On Wednesday, 30 January 2013 at 01:59:52 UTC, Robert Jacques
wrote:
On Tue, 29 Jan 2013 09:38:57 -0600, Andrei Alexandrescu
<[email protected]> wrote:
On 1/29/13 6:33 AM, eles wrote:
On Tuesday, 29 January 2013 at 11:13:19 UTC, jerro wrote:
How so?
The op's argument is against having separate function
declarations ala D, and for a joint getter/setter syntax. i.e.
foo { get; set; }
// vs
int foo() { return 5; }
void fou(int x) {}
Because, as illustrated above, the two function names might
accidentally be different. As the functions, like all
overloads, should be 1 code-fold apart, the actual severity of
the bug is the same as accidentally changing the name of an
overloaded function during initial coding or during a refactor.
Which is neither for nor against @property, but advocating new
syntax and keywords for defining properties.
He means that in the context where you cannot have write-only
properties.

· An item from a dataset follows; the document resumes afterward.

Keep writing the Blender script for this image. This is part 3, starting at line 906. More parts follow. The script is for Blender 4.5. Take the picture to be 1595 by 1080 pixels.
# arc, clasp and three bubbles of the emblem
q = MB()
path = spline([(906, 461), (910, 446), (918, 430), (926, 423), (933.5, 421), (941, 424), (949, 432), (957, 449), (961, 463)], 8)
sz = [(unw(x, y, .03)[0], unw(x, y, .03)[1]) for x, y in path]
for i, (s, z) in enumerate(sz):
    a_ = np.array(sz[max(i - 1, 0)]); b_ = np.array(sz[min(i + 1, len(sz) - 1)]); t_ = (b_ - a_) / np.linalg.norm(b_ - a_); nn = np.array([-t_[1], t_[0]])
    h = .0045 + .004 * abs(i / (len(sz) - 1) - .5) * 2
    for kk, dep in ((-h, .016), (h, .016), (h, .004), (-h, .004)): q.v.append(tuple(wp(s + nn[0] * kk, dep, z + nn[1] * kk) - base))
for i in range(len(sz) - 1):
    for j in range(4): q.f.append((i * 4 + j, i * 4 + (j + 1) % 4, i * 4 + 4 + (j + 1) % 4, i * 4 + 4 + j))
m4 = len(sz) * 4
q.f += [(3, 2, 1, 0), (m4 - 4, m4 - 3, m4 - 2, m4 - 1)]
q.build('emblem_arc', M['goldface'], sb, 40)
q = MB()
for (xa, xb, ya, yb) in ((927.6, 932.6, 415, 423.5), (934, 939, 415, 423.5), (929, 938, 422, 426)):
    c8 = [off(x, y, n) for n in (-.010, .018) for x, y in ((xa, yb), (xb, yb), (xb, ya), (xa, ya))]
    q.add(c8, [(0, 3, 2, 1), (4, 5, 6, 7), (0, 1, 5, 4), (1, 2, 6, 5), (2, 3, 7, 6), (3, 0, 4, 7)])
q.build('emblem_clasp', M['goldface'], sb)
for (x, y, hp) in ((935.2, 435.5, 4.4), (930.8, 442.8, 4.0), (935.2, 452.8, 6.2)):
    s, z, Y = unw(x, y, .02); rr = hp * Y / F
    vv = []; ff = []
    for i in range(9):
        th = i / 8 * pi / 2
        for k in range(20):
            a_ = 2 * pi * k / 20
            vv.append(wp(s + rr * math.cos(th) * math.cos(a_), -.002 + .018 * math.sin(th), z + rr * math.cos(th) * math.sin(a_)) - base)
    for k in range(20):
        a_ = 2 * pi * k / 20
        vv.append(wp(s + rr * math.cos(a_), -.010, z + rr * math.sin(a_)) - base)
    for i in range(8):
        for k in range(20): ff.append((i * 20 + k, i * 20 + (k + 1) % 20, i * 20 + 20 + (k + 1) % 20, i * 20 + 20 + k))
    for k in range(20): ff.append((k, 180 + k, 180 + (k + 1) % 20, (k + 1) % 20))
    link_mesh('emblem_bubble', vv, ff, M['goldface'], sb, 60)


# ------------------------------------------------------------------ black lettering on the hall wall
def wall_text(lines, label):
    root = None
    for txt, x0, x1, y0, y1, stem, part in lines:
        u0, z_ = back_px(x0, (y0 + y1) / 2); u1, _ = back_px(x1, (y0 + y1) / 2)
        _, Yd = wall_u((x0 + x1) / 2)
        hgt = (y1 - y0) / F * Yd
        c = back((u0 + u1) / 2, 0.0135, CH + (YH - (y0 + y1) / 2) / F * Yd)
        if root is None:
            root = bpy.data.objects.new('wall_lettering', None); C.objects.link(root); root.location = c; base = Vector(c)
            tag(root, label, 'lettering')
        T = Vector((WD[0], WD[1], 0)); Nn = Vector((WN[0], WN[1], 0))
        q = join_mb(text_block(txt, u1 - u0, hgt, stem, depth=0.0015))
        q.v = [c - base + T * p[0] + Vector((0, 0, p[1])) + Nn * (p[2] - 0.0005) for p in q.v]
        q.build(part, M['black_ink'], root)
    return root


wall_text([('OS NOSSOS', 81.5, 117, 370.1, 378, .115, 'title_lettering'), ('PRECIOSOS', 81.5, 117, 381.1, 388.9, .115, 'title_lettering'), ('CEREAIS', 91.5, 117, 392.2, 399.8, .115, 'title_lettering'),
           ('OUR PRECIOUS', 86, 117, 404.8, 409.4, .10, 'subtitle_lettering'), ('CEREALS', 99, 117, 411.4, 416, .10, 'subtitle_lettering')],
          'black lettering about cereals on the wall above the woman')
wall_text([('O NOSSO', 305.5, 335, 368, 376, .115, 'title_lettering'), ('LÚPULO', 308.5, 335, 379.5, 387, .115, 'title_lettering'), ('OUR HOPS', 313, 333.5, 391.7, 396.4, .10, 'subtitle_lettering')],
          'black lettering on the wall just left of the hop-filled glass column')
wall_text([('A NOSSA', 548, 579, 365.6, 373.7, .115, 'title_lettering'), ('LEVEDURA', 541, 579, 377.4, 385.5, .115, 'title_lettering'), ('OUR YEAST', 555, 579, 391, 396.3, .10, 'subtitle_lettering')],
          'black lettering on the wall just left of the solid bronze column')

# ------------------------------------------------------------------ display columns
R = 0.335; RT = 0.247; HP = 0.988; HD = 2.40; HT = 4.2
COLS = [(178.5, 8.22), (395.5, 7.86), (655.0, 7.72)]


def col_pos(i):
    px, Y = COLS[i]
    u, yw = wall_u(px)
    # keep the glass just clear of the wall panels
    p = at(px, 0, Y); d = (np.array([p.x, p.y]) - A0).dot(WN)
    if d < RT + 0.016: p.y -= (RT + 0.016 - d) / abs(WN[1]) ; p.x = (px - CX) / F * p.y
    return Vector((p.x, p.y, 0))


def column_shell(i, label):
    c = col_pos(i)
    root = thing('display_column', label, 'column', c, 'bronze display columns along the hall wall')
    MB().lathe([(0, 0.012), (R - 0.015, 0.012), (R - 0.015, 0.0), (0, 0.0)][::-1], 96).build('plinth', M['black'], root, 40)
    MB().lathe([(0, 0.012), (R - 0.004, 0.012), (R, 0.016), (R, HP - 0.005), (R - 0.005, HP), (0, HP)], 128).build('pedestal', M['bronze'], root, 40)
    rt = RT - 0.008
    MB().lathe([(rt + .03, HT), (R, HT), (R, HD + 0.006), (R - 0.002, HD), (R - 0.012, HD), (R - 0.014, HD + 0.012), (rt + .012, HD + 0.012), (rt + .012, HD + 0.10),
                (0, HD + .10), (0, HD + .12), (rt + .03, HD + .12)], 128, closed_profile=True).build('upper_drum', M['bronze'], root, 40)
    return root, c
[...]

So, you have to have at least the getter. Imposing
@property on the setter means that a getter with the same name is
needed. This lowers the probability of a typo, since a @property
fou() will be caught by the compiler as having no getter
counterpart.
Sure enough, this does not prevent having two getters for foo and
fou properties, then mistakenly writing the setter for fou while
intenfing to write the setter for foo.